Say how many lines include the word "Python", using only a number.

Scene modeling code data
-- begin --

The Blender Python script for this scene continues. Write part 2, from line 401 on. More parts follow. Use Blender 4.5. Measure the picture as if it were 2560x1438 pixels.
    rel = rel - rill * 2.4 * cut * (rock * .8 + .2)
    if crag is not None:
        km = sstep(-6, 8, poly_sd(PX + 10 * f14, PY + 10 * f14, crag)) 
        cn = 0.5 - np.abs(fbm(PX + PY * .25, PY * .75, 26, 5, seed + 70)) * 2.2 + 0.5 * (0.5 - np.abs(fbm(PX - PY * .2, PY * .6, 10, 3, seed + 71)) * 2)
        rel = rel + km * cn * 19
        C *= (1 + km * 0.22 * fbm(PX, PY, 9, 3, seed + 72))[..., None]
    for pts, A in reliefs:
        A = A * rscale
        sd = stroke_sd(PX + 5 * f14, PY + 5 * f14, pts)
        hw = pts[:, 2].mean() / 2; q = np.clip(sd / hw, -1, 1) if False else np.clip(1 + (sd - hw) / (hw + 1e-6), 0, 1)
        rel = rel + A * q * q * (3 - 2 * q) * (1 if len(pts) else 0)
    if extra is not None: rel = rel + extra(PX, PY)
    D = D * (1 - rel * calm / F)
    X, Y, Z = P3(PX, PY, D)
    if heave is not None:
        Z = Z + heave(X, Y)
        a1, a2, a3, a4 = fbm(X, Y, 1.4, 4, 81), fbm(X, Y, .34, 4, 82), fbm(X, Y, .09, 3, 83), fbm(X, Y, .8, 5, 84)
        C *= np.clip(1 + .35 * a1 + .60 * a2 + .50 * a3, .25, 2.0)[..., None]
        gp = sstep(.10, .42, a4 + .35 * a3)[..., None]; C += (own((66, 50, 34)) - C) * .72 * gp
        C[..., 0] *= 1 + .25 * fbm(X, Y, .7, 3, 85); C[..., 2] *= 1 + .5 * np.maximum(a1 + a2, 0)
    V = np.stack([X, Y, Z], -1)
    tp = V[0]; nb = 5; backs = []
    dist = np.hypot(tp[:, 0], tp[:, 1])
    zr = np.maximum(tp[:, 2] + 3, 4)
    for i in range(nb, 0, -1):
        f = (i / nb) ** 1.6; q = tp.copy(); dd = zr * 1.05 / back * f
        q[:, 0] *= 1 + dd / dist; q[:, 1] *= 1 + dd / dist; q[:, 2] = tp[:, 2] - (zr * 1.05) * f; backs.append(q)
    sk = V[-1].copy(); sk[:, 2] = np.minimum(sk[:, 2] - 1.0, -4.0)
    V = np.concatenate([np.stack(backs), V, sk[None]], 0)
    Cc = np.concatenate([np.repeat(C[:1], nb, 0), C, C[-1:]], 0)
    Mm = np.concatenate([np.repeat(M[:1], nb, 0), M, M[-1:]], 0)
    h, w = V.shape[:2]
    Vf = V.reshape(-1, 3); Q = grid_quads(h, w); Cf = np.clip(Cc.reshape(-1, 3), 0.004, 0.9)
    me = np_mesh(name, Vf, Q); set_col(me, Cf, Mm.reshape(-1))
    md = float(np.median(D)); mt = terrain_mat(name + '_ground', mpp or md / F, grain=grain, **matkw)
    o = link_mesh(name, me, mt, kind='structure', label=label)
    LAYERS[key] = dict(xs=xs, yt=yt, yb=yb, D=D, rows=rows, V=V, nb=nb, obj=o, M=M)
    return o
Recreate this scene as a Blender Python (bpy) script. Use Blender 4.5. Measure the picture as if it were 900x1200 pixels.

-- end --

▶ Reply
2